Question

Consider the following function. $$f(x)=\left\\{\begin{array}{rlr} 3 x-2 & \text { if } & x<2 \\ x^{2}+5 & \text { if } & 2 \leq x<10 \\ 3 & \text { if } & x \geq 10 \end{array}\right. $$ Which expression(s) should be used to find the \(y\) -intercept? (a) \(3 x-2\) (b) \(x^{2}+5\) (c) 3 (d) all three

Short answer

(a) 3x - 2

Step-by-step solution

Understand the Function and Intervals

The function is defined in three different intervals: 1. For \(x < 2\), the expression is \(3x - 2\). 2. For \(2 \leq x < 10\), the expression is \(x^2 + 5\). 3. For \(x \geq 10\), the expression is \(3\). To find the \(y\)-intercept, determine what happens when \(x = 0\).

Identify the Applicable Interval for \(x = 0\)

Since \(0 < 2\), use the expression defined for the interval \(x < 2\).

Apply the Expression for \(x < 2\) at \(x = 0\)

The expression for \(x < 2\) is \(3x - 2\). Substitute \(x = 0\) into this expression: \[ f(0) = 3(0) - 2 = -2 \]

Conclusion

The function value at \(x = 0\) is \(-2\).
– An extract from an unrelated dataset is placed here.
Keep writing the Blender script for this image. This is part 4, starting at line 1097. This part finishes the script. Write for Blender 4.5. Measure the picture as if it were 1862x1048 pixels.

Therefore, the expression used to find the \(y\)-intercept is \(3x - 2\).

Key concepts

y-intercept

To find the y-intercept of a function, we need to evaluate the function at x = 0. This intersection point is where the graph of the function crosses the y-axis. In the given piecewise function, there are different expressions for different intervals of x. To pinpoint which expression to use, we check the interval that includes x = 0. Since 0 is less than 2, we use the expression for that interval: 3x - 2. Evaluating this at x = 0, we get: \[ f(0) = 3(0) - 2 = -2 \]Hence, the y-intercept is -2.

intervals

Intervals specify the segments within which each piece of the piecewise function is applicable. In this function:

• For x < 2, the function is 3x - 2.
• For 2 ≤ x < 10, the function is x^2 + 5.
• For x ≥ 10, the function is 3.

Each interval confines the behavior of the function to a predetermined form, ensuring different rules for different ranges of x.

function evaluation

Function evaluation means finding the function's output for specific values of x. For piecewise functions, this process involves:

• Identifying which interval the x-value falls into.
• Using the corresponding expression.
• Substituting the specific x-value into the chosen formula.

For example, evaluating the function at x = 5, which falls in the interval 2 ≤ x < 10, we use x^2 + 5: \[ f(5) = 5^2 + 5 = 25 + 5 = 30 \]

continuity

Continuity in a function means there are no jumps, breaks, or holes in its graph. For piecewise functions, we check continuity at the boundaries between intervals. In this function, those critical points are x = 2 and x = 10. To ensure continuity, the function's value should be the same when approaching these points from both sides.

• At x = 2, evaluate both 3x - 2 and x^2 + 5. \[ 3(2) - 2 = 4 \]and\[ 2^2 + 5 = 9 \]. Since 4 ≠ 9, the function is not continuous at x = 2.
• At x = 10, evaluate both x^2 + 5 and 3. \[ 10^2 + 5 = 105 \]and\[ 3 \]. Since 105 ≠ 3, the function is not continuous at x = 10.

So, the function has discontinuities at x = 2 and x = 10.